**Exercise details**
Copy out, exactly and without additions, the lines from the one that contains "slab('trim_1', (xl - .3, WY" to the one that contains "slab('trim_2', (xl - .26, 1.62, z_sign1", both ends included.

**Recorded data**
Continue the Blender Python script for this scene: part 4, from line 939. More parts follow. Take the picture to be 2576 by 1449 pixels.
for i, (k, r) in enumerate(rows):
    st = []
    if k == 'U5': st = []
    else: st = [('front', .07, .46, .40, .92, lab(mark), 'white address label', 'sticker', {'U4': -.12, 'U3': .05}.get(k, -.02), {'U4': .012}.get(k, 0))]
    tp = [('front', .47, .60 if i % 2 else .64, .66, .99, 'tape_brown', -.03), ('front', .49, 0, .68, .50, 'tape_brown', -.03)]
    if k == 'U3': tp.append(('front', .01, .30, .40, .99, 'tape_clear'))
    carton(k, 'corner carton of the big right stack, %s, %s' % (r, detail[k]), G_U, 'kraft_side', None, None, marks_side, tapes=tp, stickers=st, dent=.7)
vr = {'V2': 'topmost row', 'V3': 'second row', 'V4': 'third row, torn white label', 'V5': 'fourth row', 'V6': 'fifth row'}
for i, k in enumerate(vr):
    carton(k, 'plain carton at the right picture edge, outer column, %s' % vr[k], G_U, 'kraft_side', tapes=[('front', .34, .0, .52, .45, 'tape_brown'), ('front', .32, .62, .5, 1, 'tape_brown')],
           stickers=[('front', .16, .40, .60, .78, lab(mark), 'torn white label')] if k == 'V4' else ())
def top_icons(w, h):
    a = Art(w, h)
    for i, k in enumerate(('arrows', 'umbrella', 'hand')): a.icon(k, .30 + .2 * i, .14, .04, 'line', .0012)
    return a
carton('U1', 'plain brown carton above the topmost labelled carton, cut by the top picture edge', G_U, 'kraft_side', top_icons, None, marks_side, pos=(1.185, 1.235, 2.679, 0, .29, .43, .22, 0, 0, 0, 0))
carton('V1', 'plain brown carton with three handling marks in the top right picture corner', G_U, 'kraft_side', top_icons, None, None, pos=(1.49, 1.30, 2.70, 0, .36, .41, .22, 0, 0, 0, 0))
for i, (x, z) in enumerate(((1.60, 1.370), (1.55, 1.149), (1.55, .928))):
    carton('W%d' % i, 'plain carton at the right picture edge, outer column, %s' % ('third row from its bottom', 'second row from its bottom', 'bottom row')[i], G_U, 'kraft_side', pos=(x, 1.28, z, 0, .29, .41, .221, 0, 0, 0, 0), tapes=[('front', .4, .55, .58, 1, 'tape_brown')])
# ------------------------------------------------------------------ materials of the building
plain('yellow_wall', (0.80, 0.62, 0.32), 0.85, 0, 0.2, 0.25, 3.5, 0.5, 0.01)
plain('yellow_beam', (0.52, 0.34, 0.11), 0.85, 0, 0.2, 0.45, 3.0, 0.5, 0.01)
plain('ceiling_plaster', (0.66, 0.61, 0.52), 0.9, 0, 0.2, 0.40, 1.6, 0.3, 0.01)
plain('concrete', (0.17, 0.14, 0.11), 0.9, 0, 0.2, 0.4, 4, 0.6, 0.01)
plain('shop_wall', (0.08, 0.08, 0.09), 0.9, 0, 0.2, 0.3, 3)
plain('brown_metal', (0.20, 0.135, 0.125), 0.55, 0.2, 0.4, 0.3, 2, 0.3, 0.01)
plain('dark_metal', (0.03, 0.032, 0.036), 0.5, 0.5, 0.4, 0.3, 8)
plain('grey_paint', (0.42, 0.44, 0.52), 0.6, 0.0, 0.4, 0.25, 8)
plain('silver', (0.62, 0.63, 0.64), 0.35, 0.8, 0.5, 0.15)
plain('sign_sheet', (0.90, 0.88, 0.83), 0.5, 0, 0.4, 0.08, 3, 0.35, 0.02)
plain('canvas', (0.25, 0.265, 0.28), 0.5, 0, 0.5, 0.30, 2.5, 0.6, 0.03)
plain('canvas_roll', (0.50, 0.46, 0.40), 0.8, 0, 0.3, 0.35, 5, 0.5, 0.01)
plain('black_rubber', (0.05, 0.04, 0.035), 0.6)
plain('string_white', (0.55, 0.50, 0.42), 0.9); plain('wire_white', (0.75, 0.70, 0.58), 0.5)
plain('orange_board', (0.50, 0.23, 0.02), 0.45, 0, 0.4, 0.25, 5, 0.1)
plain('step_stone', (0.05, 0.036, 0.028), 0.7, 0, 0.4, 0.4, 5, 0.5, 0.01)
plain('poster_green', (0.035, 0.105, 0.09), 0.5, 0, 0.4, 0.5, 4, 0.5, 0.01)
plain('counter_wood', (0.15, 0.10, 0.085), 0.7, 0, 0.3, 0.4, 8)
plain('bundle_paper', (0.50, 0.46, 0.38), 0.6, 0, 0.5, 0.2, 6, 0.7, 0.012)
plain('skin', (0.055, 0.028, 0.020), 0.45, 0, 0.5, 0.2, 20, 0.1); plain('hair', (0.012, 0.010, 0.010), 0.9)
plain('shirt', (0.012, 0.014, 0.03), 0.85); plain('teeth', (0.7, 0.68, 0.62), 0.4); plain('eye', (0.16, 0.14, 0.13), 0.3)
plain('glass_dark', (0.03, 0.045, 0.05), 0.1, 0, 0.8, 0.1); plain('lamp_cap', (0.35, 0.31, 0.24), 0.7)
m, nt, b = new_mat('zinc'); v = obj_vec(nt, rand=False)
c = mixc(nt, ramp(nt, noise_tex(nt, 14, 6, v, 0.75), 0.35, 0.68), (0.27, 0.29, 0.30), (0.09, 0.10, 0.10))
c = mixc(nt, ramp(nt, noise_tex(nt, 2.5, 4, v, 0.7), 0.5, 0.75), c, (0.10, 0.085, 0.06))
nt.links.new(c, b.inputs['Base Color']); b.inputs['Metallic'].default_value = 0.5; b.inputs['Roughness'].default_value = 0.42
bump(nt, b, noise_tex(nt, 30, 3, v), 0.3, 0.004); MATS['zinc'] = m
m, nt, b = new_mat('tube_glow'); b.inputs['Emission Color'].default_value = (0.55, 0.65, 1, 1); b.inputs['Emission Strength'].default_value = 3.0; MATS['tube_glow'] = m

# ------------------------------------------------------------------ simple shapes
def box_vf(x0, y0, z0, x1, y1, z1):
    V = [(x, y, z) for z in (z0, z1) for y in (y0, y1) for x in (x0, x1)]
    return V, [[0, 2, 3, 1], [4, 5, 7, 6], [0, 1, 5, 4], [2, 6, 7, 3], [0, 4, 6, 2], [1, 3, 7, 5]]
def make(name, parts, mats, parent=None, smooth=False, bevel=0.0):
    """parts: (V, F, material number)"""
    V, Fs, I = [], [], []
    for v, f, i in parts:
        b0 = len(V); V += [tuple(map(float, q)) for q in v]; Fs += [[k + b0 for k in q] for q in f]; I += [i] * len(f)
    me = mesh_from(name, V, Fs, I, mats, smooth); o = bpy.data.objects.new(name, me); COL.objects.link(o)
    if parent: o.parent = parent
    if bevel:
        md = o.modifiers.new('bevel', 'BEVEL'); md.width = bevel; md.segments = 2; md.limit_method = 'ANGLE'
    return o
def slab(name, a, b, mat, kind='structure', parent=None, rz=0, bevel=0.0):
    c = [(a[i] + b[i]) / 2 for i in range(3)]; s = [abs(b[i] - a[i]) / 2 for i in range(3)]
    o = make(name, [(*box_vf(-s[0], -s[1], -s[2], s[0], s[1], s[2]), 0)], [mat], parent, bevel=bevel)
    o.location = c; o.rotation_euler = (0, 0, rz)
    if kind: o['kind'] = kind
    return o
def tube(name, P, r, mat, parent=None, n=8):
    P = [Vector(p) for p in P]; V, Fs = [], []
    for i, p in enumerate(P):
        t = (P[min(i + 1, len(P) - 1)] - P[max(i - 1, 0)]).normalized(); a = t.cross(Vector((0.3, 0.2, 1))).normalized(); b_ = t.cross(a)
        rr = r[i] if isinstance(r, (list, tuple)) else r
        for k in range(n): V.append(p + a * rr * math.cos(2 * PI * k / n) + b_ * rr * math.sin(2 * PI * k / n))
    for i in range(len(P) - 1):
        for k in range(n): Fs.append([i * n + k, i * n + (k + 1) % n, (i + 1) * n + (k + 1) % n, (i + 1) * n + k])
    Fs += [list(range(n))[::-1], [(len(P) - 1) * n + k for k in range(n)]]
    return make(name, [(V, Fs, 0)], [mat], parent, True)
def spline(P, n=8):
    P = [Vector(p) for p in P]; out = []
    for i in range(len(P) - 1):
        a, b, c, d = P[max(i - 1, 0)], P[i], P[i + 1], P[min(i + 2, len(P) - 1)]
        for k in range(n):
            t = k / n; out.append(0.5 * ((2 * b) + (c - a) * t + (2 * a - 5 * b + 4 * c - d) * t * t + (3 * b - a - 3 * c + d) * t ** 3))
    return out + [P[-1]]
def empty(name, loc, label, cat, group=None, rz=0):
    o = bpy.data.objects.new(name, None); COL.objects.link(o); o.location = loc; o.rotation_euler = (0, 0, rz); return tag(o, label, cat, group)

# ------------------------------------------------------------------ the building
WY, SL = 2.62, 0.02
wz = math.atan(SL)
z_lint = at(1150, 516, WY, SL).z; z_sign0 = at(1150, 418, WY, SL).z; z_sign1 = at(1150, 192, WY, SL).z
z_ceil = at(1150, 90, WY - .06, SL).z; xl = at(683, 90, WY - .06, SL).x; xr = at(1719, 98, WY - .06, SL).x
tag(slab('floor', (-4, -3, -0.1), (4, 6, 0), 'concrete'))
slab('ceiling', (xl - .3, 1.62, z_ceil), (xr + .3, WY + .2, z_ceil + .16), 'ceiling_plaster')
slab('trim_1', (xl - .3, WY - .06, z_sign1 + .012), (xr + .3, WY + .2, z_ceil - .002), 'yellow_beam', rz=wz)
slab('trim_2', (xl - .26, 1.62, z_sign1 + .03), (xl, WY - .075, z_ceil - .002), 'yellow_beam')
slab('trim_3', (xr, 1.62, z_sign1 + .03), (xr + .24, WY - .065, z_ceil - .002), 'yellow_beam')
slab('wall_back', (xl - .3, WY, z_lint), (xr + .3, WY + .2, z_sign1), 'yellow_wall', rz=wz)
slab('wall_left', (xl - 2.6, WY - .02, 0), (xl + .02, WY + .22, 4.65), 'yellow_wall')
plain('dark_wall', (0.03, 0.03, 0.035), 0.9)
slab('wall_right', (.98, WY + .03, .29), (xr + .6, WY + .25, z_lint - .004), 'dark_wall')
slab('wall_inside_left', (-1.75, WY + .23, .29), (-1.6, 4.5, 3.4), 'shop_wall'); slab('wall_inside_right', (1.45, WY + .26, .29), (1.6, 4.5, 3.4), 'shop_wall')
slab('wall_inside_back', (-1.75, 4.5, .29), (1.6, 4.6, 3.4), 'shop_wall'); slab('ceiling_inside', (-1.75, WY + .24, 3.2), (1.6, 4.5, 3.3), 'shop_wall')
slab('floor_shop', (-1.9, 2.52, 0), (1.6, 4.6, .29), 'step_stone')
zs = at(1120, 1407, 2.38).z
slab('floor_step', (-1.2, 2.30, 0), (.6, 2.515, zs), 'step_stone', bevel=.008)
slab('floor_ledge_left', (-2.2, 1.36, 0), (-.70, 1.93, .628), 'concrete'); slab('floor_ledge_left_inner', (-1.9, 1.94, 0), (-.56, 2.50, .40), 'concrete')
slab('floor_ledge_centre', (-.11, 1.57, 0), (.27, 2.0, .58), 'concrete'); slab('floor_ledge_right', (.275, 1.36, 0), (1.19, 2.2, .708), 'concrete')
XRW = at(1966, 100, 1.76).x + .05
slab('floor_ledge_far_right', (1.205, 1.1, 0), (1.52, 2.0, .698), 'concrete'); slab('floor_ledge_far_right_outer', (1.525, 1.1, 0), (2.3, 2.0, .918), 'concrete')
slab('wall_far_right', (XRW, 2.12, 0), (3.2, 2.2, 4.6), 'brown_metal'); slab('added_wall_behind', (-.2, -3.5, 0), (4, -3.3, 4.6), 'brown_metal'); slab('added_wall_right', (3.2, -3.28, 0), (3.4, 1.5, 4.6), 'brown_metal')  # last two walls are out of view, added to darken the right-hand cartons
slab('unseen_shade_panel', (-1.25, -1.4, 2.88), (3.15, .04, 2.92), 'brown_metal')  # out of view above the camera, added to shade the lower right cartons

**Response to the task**
slab('trim_1', (xl - .3, WY - .06, z_sign1 + .012), (xr + .3, WY + .2, z_ceil - .002), 'yellow_beam', rz=wz)
slab('trim_2', (xl - .26, 1.62, z_sign1 + .03), (xl, WY - .075, z_ceil - .002), 'yellow_beam')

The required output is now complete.